Set task >> In your copy, leave out the pictures and repeat the entries below exactly.

-------

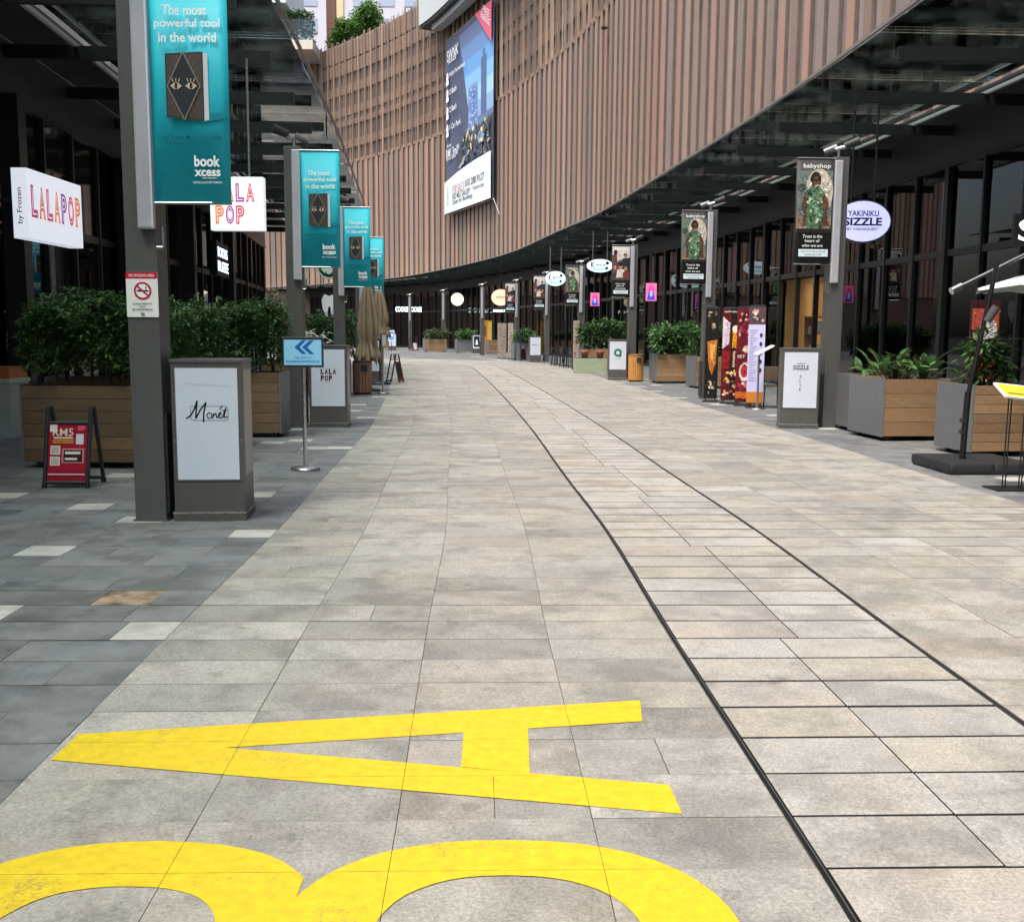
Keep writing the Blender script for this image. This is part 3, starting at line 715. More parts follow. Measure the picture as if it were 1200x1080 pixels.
b = MB(); b.box(ex - 16, ex - 2.7, ey - 3, ey + 6, 33.9, 46, M('pale_cladding2', (.60, .66, .65), .5, 0, .05, 1)); b.build('upper_storey', blk)
b = MB()
for k in range(14): b.box(ex - 15.8 + k * .9, ex - 15.1 + k * .9, ey - 2.8, ey + 5.8, 33.55, 33.89, black_m)
b.build('soffit', blk)
tower = thing('pale_tower', 'pale lilac tower block behind the roof trees', 'building')
b = MB(); b.box(-60, 60, 150, 165, 0, 90, M('lilac_wall', (.62, .60, .66), .6, 0, .05, .3)); b.build('wall', tower)
wm = unit_cube('window', M('tower_window', (.40, .46, .56), .15, 0, .1, .5)); ym = unit_cube('panel', M('cream_strip', (.70, .58, .32), .6))
for ix in range(-13, 2):
    for iz in range(8):
        link('window', wm, tower, (ix * 3.6, 149.97, 33 + iz * 3.6), 0, (2.2, .1, 2.0))
for ix in (-24.6, -10): link('panel', ym, tower, (ix, 149.9, 45), 0, (1.2, .2, 60))

# ------------------------------------------------------------------ vegetation
def leaves(mb, n, place, size, m, droop=0.3, asp=0.35, rg=None):
    rg = rg or random
    for _ in range(n):
        p, out = place(); p = Vector(p)
        L_ = size * rg.uniform(.6, 1.35); a = rg.uniform(0, 2 * math.pi)
        d = Vector((math.cos(a), math.sin(a), rg.uniform(-.9, .45) - droop * .3)); d = (d + Vector(out) * .9).normalized()
        sd = d.cross(Vector((0, 0, 1)));
        if sd.length < .05: sd = Vector((1, 0, 0))
        sd = (sd.normalized() + Vector((0, 0, rg.uniform(-.5, .5)))).normalized() * L_ * asp * .5
        mid = p + d * L_ * .5; tip = p + d * L_ + Vector((0, 0, -droop * L_ * .35)); up = d.cross(sd).normalized() * L_ * .05
        mb.faces([p, mid + sd + up, tip, mid - sd + up], [(0, 1, 2), (0, 2, 3)], m)
def hedge_mesh(wx, wy, z0, z1, n, size, m, seed, lump=0.16):
    rg = random.Random(seed); mb = MB()
    # lumpy top height over the length
    hs = [rg.uniform(-lump * 1.3, lump) for _ in range(12)]
    def top(x): 
        u = (x / wx + .5) * 10.99; i = int(max(0, min(10, u))); w = u - i; return z1 + hs[i] * (1 - w) + hs[i + 1] * w
    def place():
        x = rg.uniform(-wx / 2, wx / 2); y = rg.uniform(-wy / 2, wy / 2); h = top(x)
        z = z0 + .08 + (h - z0 - .08) * rg.random() ** .7; out = (0, 0, 0)
        q = rg.random()
        if q < .42: y = -wy / 2 + rg.uniform(-.05, .12) - .06 * math.sin(x * 7 + z * 6); out = (0, -1, 0)
        elif q < .58: z = h + rg.uniform(-.12, .06); out = (0, 0, .8)
        elif q < .68: x = rg.choice((-1, 1)) * (wx / 2 + rg.uniform(-.1, .05)); out = (1 if x > 0 else -1, 0, 0)
        return (x, y, z), out
    leaves(mb, n, place, size, m, rg=rg)
    return mb
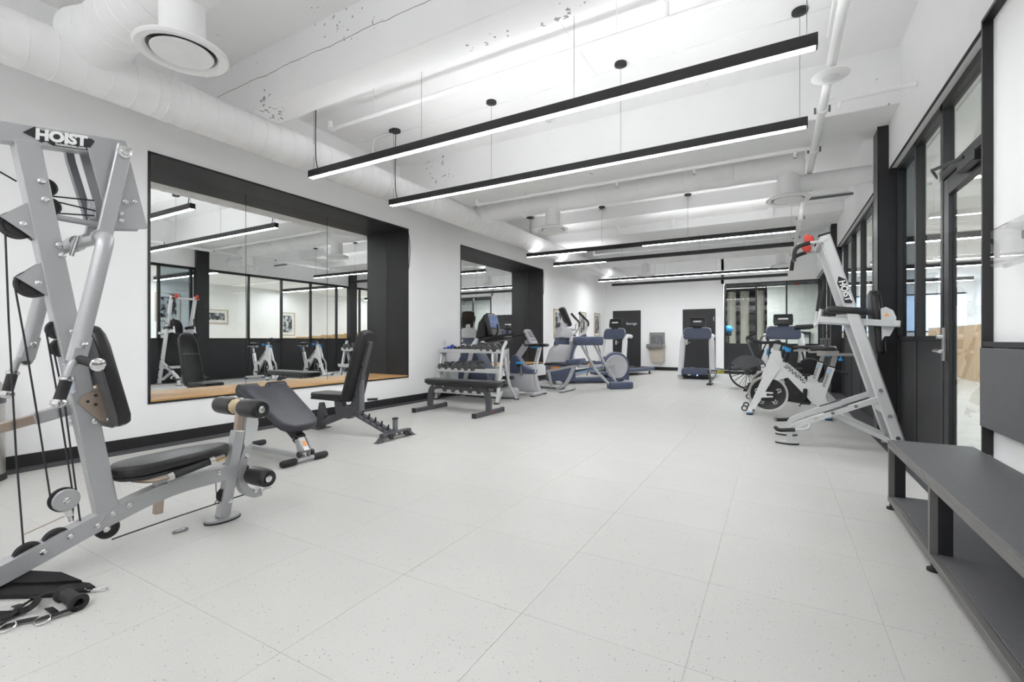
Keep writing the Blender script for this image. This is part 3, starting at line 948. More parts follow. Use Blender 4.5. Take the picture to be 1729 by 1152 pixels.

-------

Correct result >>
Keep writing the Blender script for this image. This is part 3, starting at line 715. More parts follow. Measure the picture as if it were 1200x1080 pixels.
b = MB(); b.box(ex - 16, ex - 2.7, ey - 3, ey + 6, 33.9, 46, M('pale_cladding2', (.60, .66, .65), .5, 0, .05, 1)); b.build('upper_storey', blk)
b = MB()
for k in range(14): b.box(ex - 15.8 + k * .9, ex - 15.1 + k * .9, ey - 2.8, ey + 5.8, 33.55, 33.89, black_m)
b.build('soffit', blk)
tower = thing('pale_tower', 'pale lilac tower block behind the roof trees', 'building')
b = MB(); b.box(-60, 60, 150, 165, 0, 90, M('lilac_wall', (.62, .60, .66), .6, 0, .05, .3)); b.build('wall', tower)
wm = unit_cube('window', M('tower_window', (.40, .46, .56), .15, 0, .1, .5)); ym = unit_cube('panel', M('cream_strip', (.70, .58, .32), .6))
for ix in range(-13, 2):
    for iz in range(8):
        link('window', wm, tower, (ix * 3.6, 149.97, 33 + iz * 3.6), 0, (2.2, .1, 2.0))
for ix in (-24.6, -10): link('panel', ym, tower, (ix, 149.9, 45), 0, (1.2, .2, 60))

# ------------------------------------------------------------------ vegetation
def leaves(mb, n, place, size, m, droop=0.3, asp=0.35, rg=None):
    rg = rg or random
    for _ in range(n):
        p, out = place(); p = Vector(p)
        L_ = size * rg.uniform(.6, 1.35); a = rg.uniform(0, 2 * math.pi)
        d = Vector((math.cos(a), math.sin(a), rg.uniform(-.9, .45) - droop * .3)); d = (d + Vector(out) * .9).normalized()
        sd = d.cross(Vector((0, 0, 1)));
        if sd.length < .05: sd = Vector((1, 0, 0))
        sd = (sd.normalized() + Vector((0, 0, rg.uniform(-.5, .5)))).normalized() * L_ * asp * .5
        mid = p + d * L_ * .5; tip = p + d * L_ + Vector((0, 0, -droop * L_ * .35)); up = d.cross(sd).normalized() * L_ * .05
        mb.faces([p, mid + sd + up, tip, mid - sd + up], [(0, 1, 2), (0, 2, 3)], m)
def hedge_mesh(wx, wy, z0, z1, n, size, m, seed, lump=0.16):
    rg = random.Random(seed); mb = MB()
    # lumpy top height over the length
    hs = [rg.uniform(-lump * 1.3, lump) for _ in range(12)]
    def top(x): 
        u = (x / wx + .5) * 10.99; i = int(max(0, min(10, u))); w = u - i; return z1 + hs[i] * (1 - w) + hs[i + 1] * w
    def place():
        x = rg.uniform(-wx / 2, wx / 2); y = rg.uniform(-wy / 2, wy / 2); h = top(x)
        z = z0 + .08 + (h - z0 - .08) * rg.random() ** .7; out = (0, 0, 0)
        q = rg.random()
        if q < .42: y = -wy / 2 + rg.uniform(-.05, .12) - .06 * math.sin(x * 7 + z * 6); out = (0, -1, 0)
        elif q < .58: z = h + rg.uniform(-.12, .06); out = (0, 0, .8)
        elif q < .68: x = rg.choice((-1, 1)) * (wx / 2 + rg.uniform(-.1, .05)); out = (1 if x > 0 else -1, 0, 0)
        return (x, y, z), out
    leaves(mb, n, place, size, m, rg=rg)
    return mb
Keep writing the Blender script for this image. This is part 3, starting at line 948. More parts follow. Use Blender 4.5. Take the picture to be 1729 by 1152 pixels.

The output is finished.